Ensuite, cet engouement
  spécifique des traducteurs d’alors n’est pas sans rapport avec la réception
  générale du romantisme occidental en Chine au début du XXe siècle.
  Selon Ou Fan Leo Lee, professeur à l’Université chinoise de Hongkong :
  « On peut dire que pendant dix ans (1920-1930), la Chine se remplit d’un
  siècle de romantisme européen. Au cours de cette décennie, le milieu littéraire
  chinois peut être défini, si j’ose le dire, comme celui d’une
  époque romantique. » [7] Cette explosion du romantisme en Chine a connu, inévitablement, une
  interprétation déformée et banalisée. En 1926, le grand intellectuel chinois
  Liang Shiqiu a déjà souligné cette « localisation » du terme dans son
  article intitulé « La tendance romantique de la littérature chinoise
  moderne », en disant que cette tendance romantique dans la Chine d’alors
  est en fait un lyrisme. La preuve : « Ces dernières années, on
  compte une quantité innombrable de poèmes d’amour. Il n’y a aucun journal ni
  magazine qui ne publie de poèmes d’amour. »[8] Dans ce contexte socio-historique, ce goût du lyrisme dans le milieu
  littéraire a certainement influencé les choix des traducteurs de l’époque,
  conduisant au penchant indéniable pour les histoires d’amour de Hugo dans sa
  traduction en Chine.
Ainsi peut-on voir que le lyrisme sous forme de lettres d’amour constitue un aspect essentiel de la réception
  chinoise de Victor Hugo au cours des vingt voire trente premières années du XXe 
  siècle. Cela se traduit non seulement par le choix des traductions, mais aussi
  par la critique hugolienne de l’époque. Dans son recueil d’essais De Victor
    Hugo à Lu Xun publié en 1931, Zhang Ruogu consacre un article à Hugo et Hernani,
  dans lequel il critique le romantisme et la création romantique de l’auteur. Selon lui, la littérature romantique est « une pure écriture de
  sentiments et l’expression de passions [9]».

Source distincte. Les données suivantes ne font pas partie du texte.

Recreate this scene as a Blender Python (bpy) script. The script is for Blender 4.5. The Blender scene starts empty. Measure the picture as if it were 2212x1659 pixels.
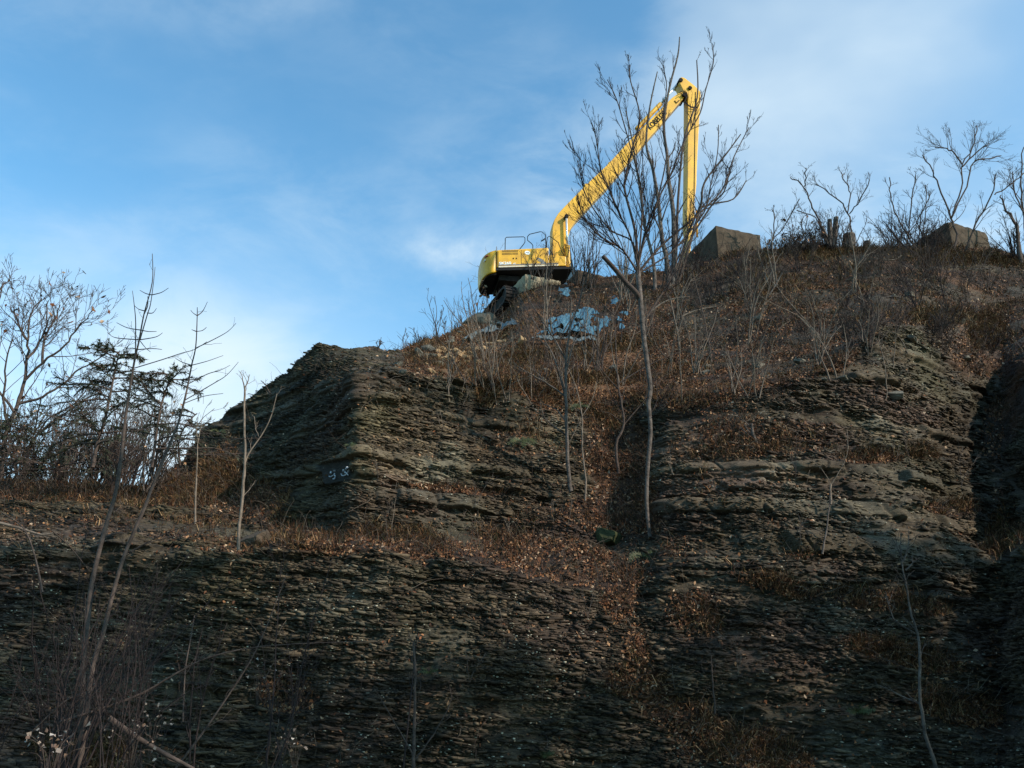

  Afin de soutenir ce caractère « passionné » du romantisme, il
  analyse ainsi les personnages dans Hernani :
   
Voyons
  ces quatre personnages de caractères différents, s’ils se comportent
  anormalement, contre leur nature, c’est simplement dû à l’amour, rien de plus.
  Trois hommes et une femme, en se disputant un amour insatisfaisant, éveillent
  en eux une passion frénétique, et cette passion qui brûle transforme inconsciemment
  leur caractère habituel. D’où nous pouvons conclure qu’il est incontestable que
  la « passion » est la particularité du romantisme[10].
 
Dans son analyse d’Hernani,
  Zhang Ruogu évoque l’opposition entre le romantisme et le classicisme et la préface de Cromwell, considérée comme le manifeste du drame romantique,
  mais il met l’accent sur la « passion » qui est pour lui la véritable
  essence du romantisme. Par conséquent, bien qu’il connaisse déjà en
  partie la définition plus ou moins interne du terme romantisme, son
  interprétation d’Hernani porte toujours sur l’amour et la passion des
  personnages. C’est justement cette perspective qui caractérise la réception
  hugolienne d’alors et constitue ainsi la première image romantique de
  l’écrivain en Chine. Et, de surcroît, cette image attire encore davantage l’attention
  des traducteurs sur les amours de Hugo. En 1935, The Commercial Press (Shangwu
    yinshuguan) a publié Lettres d’amour de Victor Hugo. Lettres à la
      fiancée (Xiao’e de qingshu), traduit par Gu Weixiong, regroupant des
  lettres d’amour à Adèle entre 1820 et 1822. Dans la préface du livre, le
  traducteur estime aussi que ces lettres sont « passionnantes » parce
  qu’on y reconnaît « une passion vibrante »[11].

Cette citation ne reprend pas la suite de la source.